Wednesday, 21 October 2015

Writing Stronger Conclusions

When teaching my students about essay writing, they often complained about conclusions.  Their conclusions were bland and often pointless, and the students knew it.  What they didn't know, however, was what to do to fix it.

The key to writing a good conclusion is to make sure that you know what the point of a conclusion is.  We often teach students that a conclusion is "an upside down" introduction.  For example, I might tell students to start their essay by introducing the topic, indicating the text that they will be discussing, and finally narrowing in with a specific thesis statement.  If I tell them to write an "upside down introduction" as their conclusion, that means that I want them to restate their thesis, revisit their textual examples, and go back to discussing the topic of the essay.  Now what does this mean to a student?  I don't believe that it tells them anything - why would I tell students to write something that they already wrote?- and this is why they write weak conclusions.

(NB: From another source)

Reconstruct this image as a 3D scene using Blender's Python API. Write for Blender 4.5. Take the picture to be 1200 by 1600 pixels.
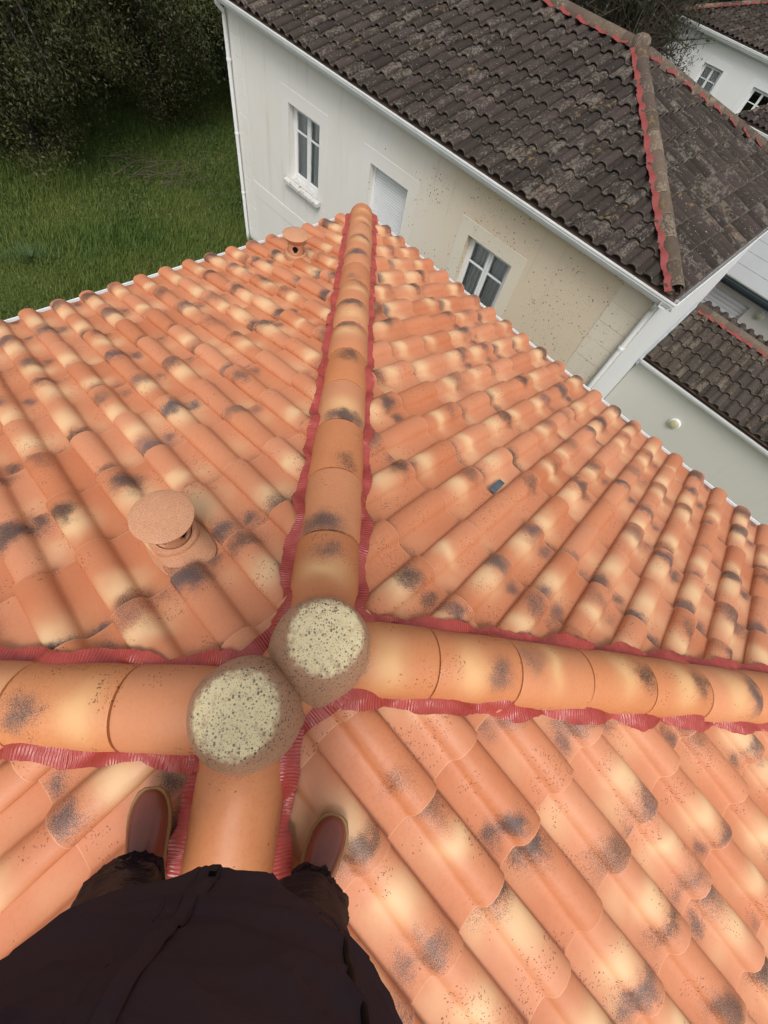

In my instructions to my students, I tell my students that the point of the conclusion is to tell the reader why everything that they just wrote about matters.  English teachers love to use the phrase "so what," and it is very applicable when talking about conclusions.  I have had several students tell me that they don't think that what they are writing about matters at all.  After all, this is not an activity that they would partake in if they weren't forced to do it in class.  This is when we discuss themes that are important to all humans.  Take your thesis and ask why this is matters in relation to the greater human experience.  What themes are highlighted?  What have you said about those themes?  Why does this matter?  This is what you want to discuss in your conclusion.

Food for thought... how do you help your students to write stronger conclusions?